Still, the peer-review system was probably the best choice for the department in judging Race to the Top, said Mark Schneider, the vice president for education, human development, and the workforce program at the American Institutes for Research.
“Peer review is probably the best system we’ve come up with for judging products on merit,” said Mr. Schneider, a former commissioner of the National Center for Education Statistics. “If it’s done right, many people, especially losers, are unhappy but it does have a justification and a long history of support.”
There’s been less clarity to how Secretary Duncan and his staff will decide how many finalists will be selected—and how many awards will be given out.
The department has said that the applications will be ranked in order by score, with the top scorers getting money, until the money runs out. And Mr. Duncan has promised to be tough in setting a high bar for states to win.

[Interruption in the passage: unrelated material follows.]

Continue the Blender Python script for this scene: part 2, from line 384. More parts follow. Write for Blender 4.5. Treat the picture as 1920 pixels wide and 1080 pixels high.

Ms. Weiss said she couldn’t talk specifically about the process the department would use in determining the number of finalists or awards. But factors will include whether there are “natural breaks” that separate the superior applications from the not-so-good—and how much money is involved in awarding the grants.
One example: If a few big states with large grants are top scorers, there might be fewer finalists and fewer winners in the first round because the department has promised to leave a sizable pot of money for Phase 2.
And what will the losers get?
The same feedback as the winners, an average of seven to 10 pages of comments from each reviewer, which will serve as a roadmap for Phase 2.